In his first class on Rabbi Jehiel Jacob Weinberg for Torah in Motion, Professor Marc B. Shapiro says:
Let me tell you about who we won’t be discussing — the three most important figures in post-war North American Orthodoxy — the Rav, the Rebbe and Aharon Kotler.
There is so much being done about Rav Soloveitchik that I don’t think that I would have much to add. The Rav has now entered the realm of hagiography and it’s become very difficult to do real biography of Rabbi Soloveitchik because you risk running into some of the accepted truths and discussing some things that in certain circles will be controversial.
I’m not so much interested in the Rav per se but his students.
The whole notion of kiruv (outreach), which is so important today, is something started by Chabad. Today the yeshiva world — Aish HaTorah, Ohr Somayach, and the rest — dominate kiruv, but 50 years ago, the yeshiva world was against kiruv. They didn’t want these baalei teshuva coming into their community and truth be told, they never really accepted it. If you know what it is like in the chareidi world for baalai teshuva getting shiduchim (marriage), etc.

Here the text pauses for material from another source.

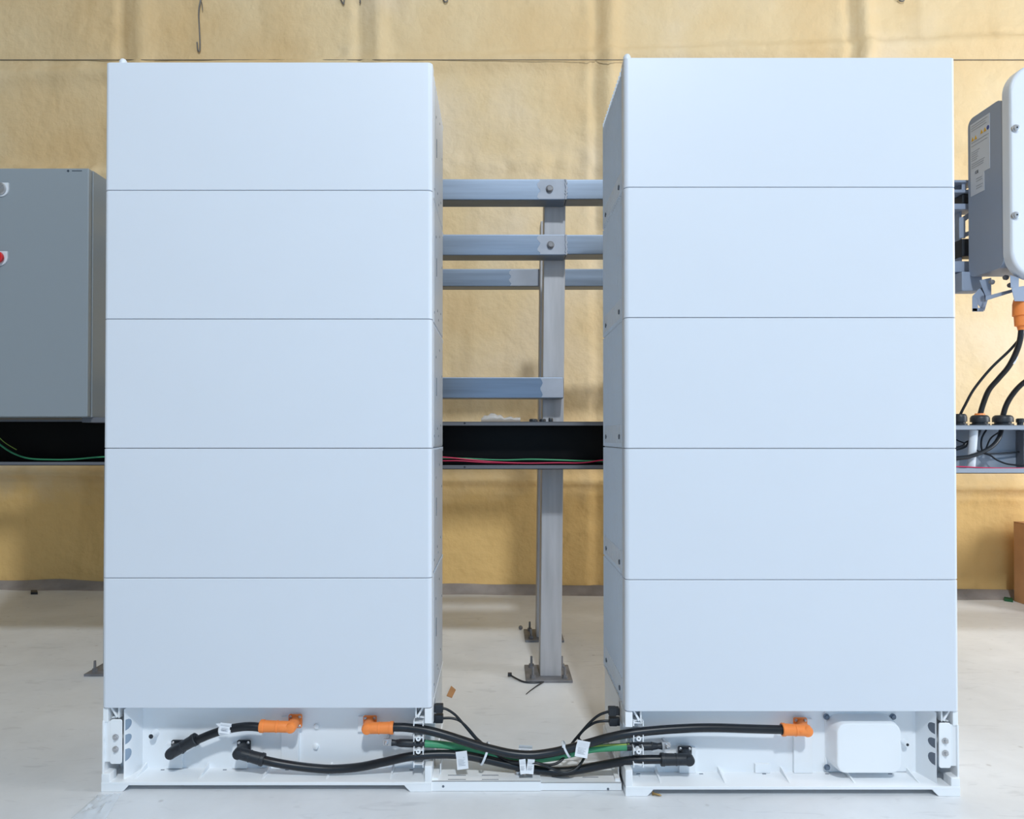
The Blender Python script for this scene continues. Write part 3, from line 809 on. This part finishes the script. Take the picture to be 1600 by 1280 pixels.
# ------------------------------------------------------------------ wiring trough in three sections
TY0, TY1 = 2.20, 2.302
def trough(x0, x1, yt0, yt1, yb0, yb1, m_out, m_in, label):
    """yt0..yt1 pixel rows of top lip, yb0..yb1 of bottom lip at the front"""
    zt1 = P(780, yt0, TY0).z; zt0 = P(780, yt1, TY0).z; zb1 = P(780, yb0, TY0).z; zb0 = P(780, yb1, TY0).z
    t = thing('wiring_trough', ((x0 + x1) / 2, TY1, zb0), label, 'wiring trough')
    b = MB()
    b.box(x0, x1, TY0, TY1, zt1 - 0.002, zt1); b.box(x0, x1, TY0, TY0 + 0.002, zt0, zt1 - 0.001)
    b.box(x0, x1, TY0, TY1, zb0, zb0 + 0.002); b.box(x0, x1, TY0, TY0 + 0.002, zb0, zb1)
    b.box(x0, x1, TY1 - 0.002, TY1, zb0 + 0.001, zt1 - 0.001)
    body = b.build('trough_body', M[m_out], t, smooth=0)
    b = MB()
    b.box(x0 + 0.001, x1 - 0.001, TY1 - 0.006, TY1 - 0.0025, zb0 + 0.0025, zt1 - 0.0025)
    b.box(x0 + 0.001, x1 - 0.001, TY0 + 0.003, TY1 - 0.0055, zt1 - 0.005, zt1 - 0.0025)
    b.box(x0 + 0.001, x1 - 0.001, TY0 + 0.003, TY1 - 0.0055, zb0 + 0.0025, zb0 + 0.005)
    b.build('trough_lining', M[m_in], t, smooth=0)
    return t, body
tm, tmb = trough(-0.6, 0.75, 659, 665, 727, 733.5, 'trough', 'trough_in', 'black-lined grey wiring trough across the gap between the two stacks')
tl, tlb = trough(-2.3, -0.61, 655, 659, 722, 727.5, 'trough', 'trough_in', 'black-lined wiring trough under the grey cabinet at left')
tr, trb = trough(0.76, 2.6, 664.5, 671.5, 732, 740, 'trough_lit', 'trough_lit', 'brightly lit grey wiring trough below the inverter at right, full of cables')
for py in (661.5, 730):
    c = P(726, py, TY0); b = MB(); b.cyl(c + Vector((0, 0.001, 0)), c + Vector((0, -0.0006, 0)), 0.0035, 10); b.build('screw_hole', M['dark'], tmb)
for px in (726,):
    pass
def wire(name, pts, r, m, label, cat='wire', group=None, seg=8):
    b = MB(); b.tube(spline([P(*p) for p in pts], 8), r, seg); return tag(b.build(name, M[m], smooth=60), label, cat, group)
zfix = 0.0
wire('wire', [(560, 716, 2.22), (640, 713.5, 2.22), (690, 714.5, 2.22), (730, 718, 2.225), (770, 722, 2.23), (820, 724, 2.235), (870, 723.5, 2.235), (910, 723.5, 2.225), (945, 719, 2.22), (1010, 716, 2.22), (1090, 720, 2.22)], 0.0024, 'pink', 'upper pink wire lying in the trough between the stacks')
wire('wire', [(560, 722, 2.24), (690, 720.5, 2.24), (720, 720.5, 2.24), (760, 723, 2.245), (810, 724.5, 2.25)], 0.0024, 'pink', 'short lower pink wire at the left end of the middle trough')
wire('earth_wire', [(560, 719, 2.27), (690, 716, 2.27), (780, 719, 2.27), (830, 718, 2.26), (870, 719, 2.255), (945, 721, 2.26), (1090, 720, 2.26)], 0.003, 'green', 'green wire lying at the back of the trough between the stacks', 'wire')
wire('earth_wire', [(-60, 660, 2.25), (-20, 680, 2.25), (0, 695, 2.245), (20, 708, 2.24), (45, 716.5, 2.24), (80, 718.5, 2.24), (115, 718, 2.24), (170, 714, 2.24), (260, 716, 2.24), (360, 718, 2.24)], 0.0032, 'green', 'green wire curving down inside the trough below the cabinet', 'wire')
wire('earth_wire', [(-40, 655, 2.26), (-10, 676, 2.26), (8, 692, 2.26), (26, 703, 2.26)], 0.0014, 'yellowgreen', 'thin yellow wire end above the green wire in the left trough', 'wire')

# loose bits on top of the middle trough
ztm = P(780, 659, TY0).z
b = MB(); c = P(782, 659, 2.25); rr = []
n = 16
for i in range(13):
    u = i / 12; x = P(752 + 61 * u, 659, 2.25).x; hgt = 0.028 * (math.sin(math.pi * min(1, u * 1.4 + 0.08)) ** 0.6 if u < 0.66 else 0.62 - 0.35 * (u - 0.66)) * (1 + 0.15 * math.sin(i * 2.3))
    hgt = max(hgt, 0.004); wd = 0.03 * (0.5 + 0.5 * math.sin(math.pi * u) ** 0.5)
    rr.append([(x, 2.25 + wd * math.cos(2*math.pi*k/n), ztm + 0.0004 + hgt * 0.5 * (1 + math.sin(2*math.pi*k/n)) + 0.0015 * math.sin(k * 3 + i)*0) for k in range(n)])
b.rings(rr); tag(b.build('plastic_bag', M['film2'], smooth=50), 'crumpled clear plastic bag lying on top of the middle trough', 'plastic bag')
for px, w, h, lab in ((833.5, 13, 4.8, 'widest black nut on the middle trough, nearest the plastic bag'), (848, 10, 4.8, 'middle black nut of three on the middle trough'), (860.5, 7, 6.4, 'narrow black fitting standing on the middle trough before the post')):
    c = P(px, 659, 2.24); c.z = ztm; k = 2.24 / FPX; b = MB()
    b.lathe(c, c + Vector((0, 0, h * k)), [(0, w*k*0.5), (0.6, w*k*0.52), (0.9, w*k*0.46), (1, w*k*0.36)], 12 if w > 8 else 6)
    tag(b.build('cable_nut', M['black_plastic']), lab, 'nut', 'black fittings on the middle trough')

# ------------------------------------------------------------------ left control cabinet
CYF, CYB = 2.09, 2.302
cxr = P(138.5, 400, CYF).x; cz1 = P(100, 262.3, CYF).z; cz0 = P(100, 652, CYF).z
cab = thing('control_cabinet', (cxr - 0.3, CYB, cz0), 'grey steel control cabinet on the frame left of the stacks, with red button', 'cabinet')
xl = cxr - 0.62
b = MB(); b.box(xl, cxr, CYF + 0.022, CYB, cz0, cz1, 0.003); b.build('housing', M['cab'], cab)
b = MB(); b.box(xl, cxr - 0.001, CYF, CYF + 0.019, cz0 + 0.001, cz1 - 0.001, 0.0035, 3); door = b.build('door', M['cab'], cab)
b = MB(); b.box(xl + 0.006, cxr - 0.006, CYF + 0.018, CYF + 0.023, cz0 + 0.006, cz1 - 0.006); b.build('door_gasket', M['dark'], cab)
# small maker's mark
b = MB(); c = P(106.5, 267.2, CYF); h = 0.0044
b.prism([(c.x - h, c.z), (c.x, c.z + h), (c.x + h, c.z), (c.x, c.z - h)], 1, CYF - 0.0005, CYF + 0.001); b.build('mark', M['ink_dark'], door, smooth=0)
b = MB()
for k in range(9):
    a = P(112.6 + k * 1.75, 266.4, CYF); e = P(112.6 + k * 1.75 + 1.35, 267.8, CYF); b.box(a.x, e.x, CYF - 0.0004, CYF + 0.001, e.z, a.z)
b.build('mark_lettering', M['ink_dark'], door, smooth=0)
def station(py, red):
    k = CYF / FPX
    x1 = P(14.5 if not red else 12.8, py, CYF).x; w = 0.05
    z1 = P(0, 286 if not red else 393, CYF).z; z0 = P(0, 308.5 if not red else 416, CYF).z
    xc = x1 - w / 2; poly = []
    r = w / 2
    poly = [(x1, z1), (x1, z0 + r)]
    for i in range(1, 12):
        a = math.radians(-180 * i / 12); poly.append((xc + r * math.cos(a), z0 + r + r * 0.95 * math.sin(a)))
    poly += [(x1 - w, z0 + r), (x1 - w, z1)]
    b = MB(); b.prism(poly, 1, CYF - 0.004, CYF + 0.001, 0.001, 1); pl = b.build('switch_plate', M['inv_white'], cab)
    zc = z0 + r * 1.02; c = Vector((xc, CYF - 0.004, zc)); c.x = x1 - w/2
    b = MB()
    if red:
        b.lathe(c, c + Vector((0, -0.013, 0)), [(0, 0.015), (0.3, 0.015), (0.35, 0.018), (0.85, 0.018), (0.97, 0.015), (1, 0.011)], 24); b.build('push_button', M['red'], pl)
    else:
        b.lathe(c, c + Vector((0, -0.006, 0)), [(0, 0.019), (0.6, 0.019), (1, 0.017)], 24)
        b.hexa([c + Vector(v) for v in ((-0.015, -0.0055, -0.009), (-0.011, -0.0055, -0.014), (0.015, -0.0055, 0.009), (0.011, -0.0055, 0.014), (-0.013, -0.012, -0.009), (-0.011, -0.012, -0.012), (0.013, -0.012, 0.009), (0.011, -0.012, 0.012))])
        b.build('selector_knob', M['steel'], pl)
station(297, False); station(404, True)
b = MB(); a = P(134, 655, 2.14); e = P(160, 660.5, 2.14); b.box(a.x, e.x + 0.05, 2.12, 2.19, e.z, cz0 + 0.0005, 0.001); b.build('mount_foot', M['trough'], cab)

# ------------------------------------------------------------------ inverter at right
IX = P(1513, 300, 2.24).x; IYB = 2.24; IYF = 2.085
inv = thing('inverter', (IX + 0.35, IYB, 1.37), 'grey inverter with a white rounded front cover, hung at the right edge', 'inverter')
zt, zb_ = 1.912, 1.383
b = MB(); b.box(IX, IX + 0.68, IYF, IYB, zb_, zt, 0.026, 6, 0); b.build('housing', M['inv_grey'], inv)
ct = P(1600, 101, 2.06).z; cbz = P(1600, 436, 2.06).z; cxl = P(1568, 300, 2.085).x - 0.002
b = MB()
def cr(ins, y): return [(x, y, z) for x, z in rrect(cxl + ins, cxl + 0.70 - ins, cbz + ins, ct - ins, 0.085 - ins * 0.8, 10)]
b.rings([cr(0.004, 2.09), cr(0, 2.086), cr(0, 2.060), cr(0.0012, 2.0555), cr(0.004, 2.0525), cr(0.009, 2.0515)])
b.wn = True
cv = b.build('front_cover', M['inv_white'], inv)
for py in (201, 337):
    c = P(1586, py, 2.0515); b = MB(); b.lathe(c + Vector((0, 0.002, 0)), c + Vector((0, -0.009, 0)), [(0, 0.0115), (0.5, 0.0115), (0.55, 0.009), (0.95, 0.0085), (1, 0.005)], 16); bo = b.build('cover_bolt', M['steel'], cv)
    b = MB(); q = c + Vector((0, -0.0085, 0)); b.cyl(q, q + Vector((0, -0.001, 0)), 0.003, 6)
    b.build('socket', M['dark'], cv)
# side label, lies on the plane x = IX
def LYZ(px, py): Y = IX * FPX / (px - CX); return Y, P(px, py, Y).z
def lab_poly(pts, off, th=0.0006):
    b = MB(); b.prism(pts, 0, IX - off - th, IX - off + 0.0002); return b
Ya, Yc, Yd = LYZ(1519.5, 200)[0], LYZ(1550, 200)[0], LYZ(1541, 200)[0]
z_t, z_m, z_b = LYZ(1519.5, 196)[1], LYZ(1519.5, 279)[1], LYZ(1519.5, 308)[1]
b = lab_poly([(Ya, z_t), (Yc, z_t), (Yc, z_m), (Yd, z_m), (Yd, z_b), (Ya, z_b)], 0.0); sl = b.build('side_label', M['inv_label'], inv, smooth=0)
b = MB()
def line(y0, y1, z, th=0.0011): b.box(IX - 0.0011, IX - 0.0004, y0, y1, z - th, z + th)
w_ = Yc - Ya
for k, (z, f) in enumerate([(z_t - 0.008, .9), (z_t - 0.016, .8), (z_t - 0.024, .85), (z_t - 0.064, .95), (z_t - 0.075, .9), (z_t - 0.095, .5), (z_t - 0.102, .42), (z_t - 0.109, .38), (z_t - 0.116, .4), (z_t - 0.123, .36), (z_t - 0.134, .75), (z_t - 0.141, .7), (z_t - 0.148, .68), (z_m - 0.012, .6), (z_m - 0.02, .62), (z_m - 0.036, .64), (z_m - 0.044, .6)]):
    y0 = Ya + w_ * (0.06 if z > z_m else 0.3); line(y0, Ya + w_ * f, z, 0.0009)
b.build('printed_line', M['ink'], sl, smooth=0)
for f in (0.10, 0.26, 0.57, 0.74):
    y = Ya + w_ * f + w_ * 0.03; z = z_t - (0.052 if f < 0.5 else 0.045)
    b = MB(); b.prism([(y - w_ * 0.065, z - 0.006), (y + w_ * 0.065, z - 0.006), (y, z + 0.0075)], 0, IX - 0.0012, IX - 0.0003); b.build('warning_triangle', M['warn'], sl, smooth=0)
b = MB(); y = Ya + w_ * 0.92; z = z_t - 0.044
b.prism([(y + w_ * .06 * math.cos(a * math.pi / 8), z + 0.007 * math.sin(a * math.pi / 8)) for a in range(16)], 0, IX - 0.0012, IX - 0.0003); b.build('blue_disc', M['blue'], sl, smooth=0)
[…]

It would take five years to just get a hold of the Chabad cannon. I was asked to write a book on the Lubavitcher Rebbe. It is not for me.
Aharon Kotler kept American yeshivas to the Right. Without Aharon Kotler, the influence of Rav Soloveitchik and Yeshiva University would’ve been much greater. Think about Chaim Berlin and Torah V’Das, the two oldest yeshivas in America, between 1950 and today. To a large extent, this is due to Lakewood.

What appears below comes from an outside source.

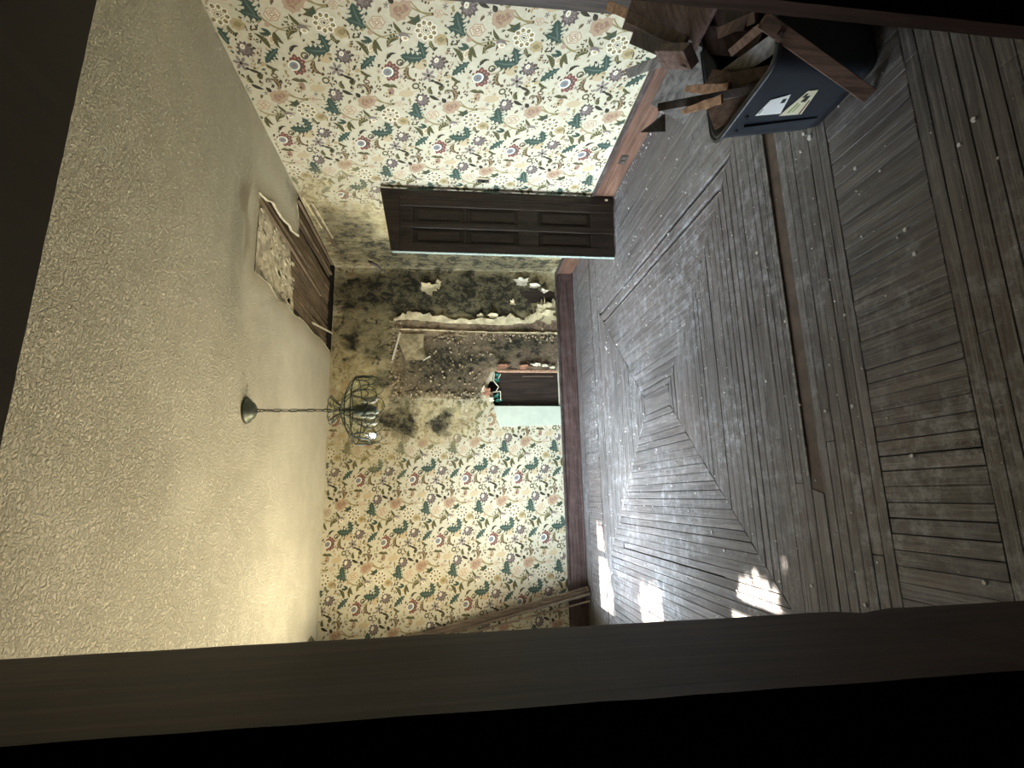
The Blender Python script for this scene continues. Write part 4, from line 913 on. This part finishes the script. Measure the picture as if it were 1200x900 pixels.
# thin dark triangular slab
bm = bmesh.new(); a = [(1.53, 1.83, .565), (1.455, 1.85, .66), (1.425, 1.80, .585)]
A = [bm.verts.new(p) for p in a]; B = [bm.verts.new((p[0]-.01, p[1]-.012, p[2]-.004)) for p in a]; bm.faces.new(A); bm.faces.new(B)
for i in range(3): bm.faces.new((A[i], A[(i+1) % 3], B[(i+1) % 3], B[i]))
tag(obj('dark_triangle', bm, PW['dark']), 'small dark triangle below the pale cut end of the long strip', 'wood scrap', 'scrap wood heaped in the tote')
# angled trim stick standing against the tote
st = empty('bent_trim_stick', (1.31, 1.40, 0), 'brown angled trim stick leaning on the tote corner, foot on the floor', 'stick')
bm = bmesh.new(); beam(bm, (1.318, 1.425, .012), (1.425, 1.275, .475), (.457, -.797, -.395), .048, .024); bmesh.ops.bevel(bm, geom=bm.edges[:], offset=.002, segments=1, affect='EDGES'); s1 = hang(obj('long_arm', bm, PW['stick']), st)
bm = bmesh.new(); beam(bm, (1.418, 1.285, .468), (1.531, 1.5, .440), (-.719, .319, -.618), .026, .024); hang(obj('short_arm', bm, PW['stick']), st)
bm = bmesh.new(); beam(bm, (1.398, 1.30, .40), (1.405, 1.293, .418), (.457, -.797, -.395), .012, .034); hang(obj('nail_mark', bm, M_CAP), st)

# ------------------------------------------------------------------ unseen leaf mask added outside the windows, gaps shaped to cast the sun patches
PATCH = [[(-.28, 5.36), (-.34, 5.15), (-.84, 4.92), (-1.2, 4.93), (-1.45, 5.5), (-.68, 5.44)], [(-.71, 4.11), (-.69, 3.88), (-.74, 3.58), (-.80, 3.45), (-1.25, 3.5), (-1.2, 4.15)],
         [(-.62, 2.72), (-.47, 2.60), (-.43, 2.50), (-.47, 2.36), (-.8, 2.30), (-.9, 2.62)]]
co, fa = [], []; R = random.Random(5)
for k in range(5200):
    x, y = R.uniform(-1.5, .6), R.uniform(1.6, 5.9)
    if any(inside(p, x, y) or seg_near(p, x, y)[0] < .045 for p in PATCH) and R.random() < (.93 if x < -.68 and y < 4.2 else .985): continue
    s = R.uniform(3.2, 4.6); c = Vector((x, y, 0))-SUN_DIR*s; rr = R.uniform(.05, .09)
    if any(inside(p, x, y) or seg_near(p, x, y)[0] < .09 for p in PATCH): rr = .03
    U = Vector((R.uniform(-1, 1), R.uniform(-1, 1), R.uniform(-1, 1))).normalized(); U = (U-SUN_DIR*U.dot(SUN_DIR)*.8).normalized(); V = U.cross(SUN_DIR).normalized()
    i = len(co); co += [tuple(c-U*rr*1.3), tuple(c+V*rr*.8), tuple(c+U*rr*1.3), tuple(c-V*rr*.8)]; fa.append((i, i+1, i+2, i+3))
me = bpy.data.meshes.new('sun_mask_mesh'); me.from_pydata(co, [], fa); me.update()
tree = empty('sun_mask_tree', (-3.6, 3.7, 0), 'unseen leafy tree added outside the left windows to shape the sun patches', 'tree')
fo = hang(link_mesh('sun_mask_foliage', me, M_LEAF, None, 'stuff'), tree)
bm = bmesh.new(); tube(bm, [(-3.6, 3.7, -.1), (-3.55, 3.75, 1.5), (-3.4, 3.7, 3.4)], [.14, .11, .05], 8)
for a in ((-2.4, 2.4, 3.6), (-2.5, 5.0, 3.7), (-3.2, 3.0, 4.2), (-3.0, 4.6, 4.1)): tube(bm, [(-3.5, 3.72, 2.4), a], [.06, .02], 6)
hang(obj('sun_mask_trunk', bm, M_LATH), tree)
bm = bmesh.new(); box(bm, (-8, -3, -.3), (-1.6, 9, -.1)); obj('ground', bm, M_SOIL, None, 'structure')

It was difficult for any yeshiva to stand up against him. Only one did — Ner Israel, which set up a yeshiva-college program.
The classical example? In 1946, Rabbi Hutner of Chaim Berlin and Shreiva-Feivel Mendelwitz of Torah V’Das organized the American Hebrew Theological University. They submitted all the papers to the state of New York. It was post-yeshiva university. It was going to give credits in Psychology, Chemistry, Math. No humanities. A Lander College. It would’ve awarded a PhD in Theology, an MA in communal service and a Masters of Science in educational administration.
Why did they want to do this? All their students were going to Brooklyn College at night. Just think about the waste of time in the travel and the mixing with non-Orthodox Jews.
They were granted a charter by the state of New York but it was never created. Why? Because Aharon Kotler insisted that all yeshivas shun secular studies.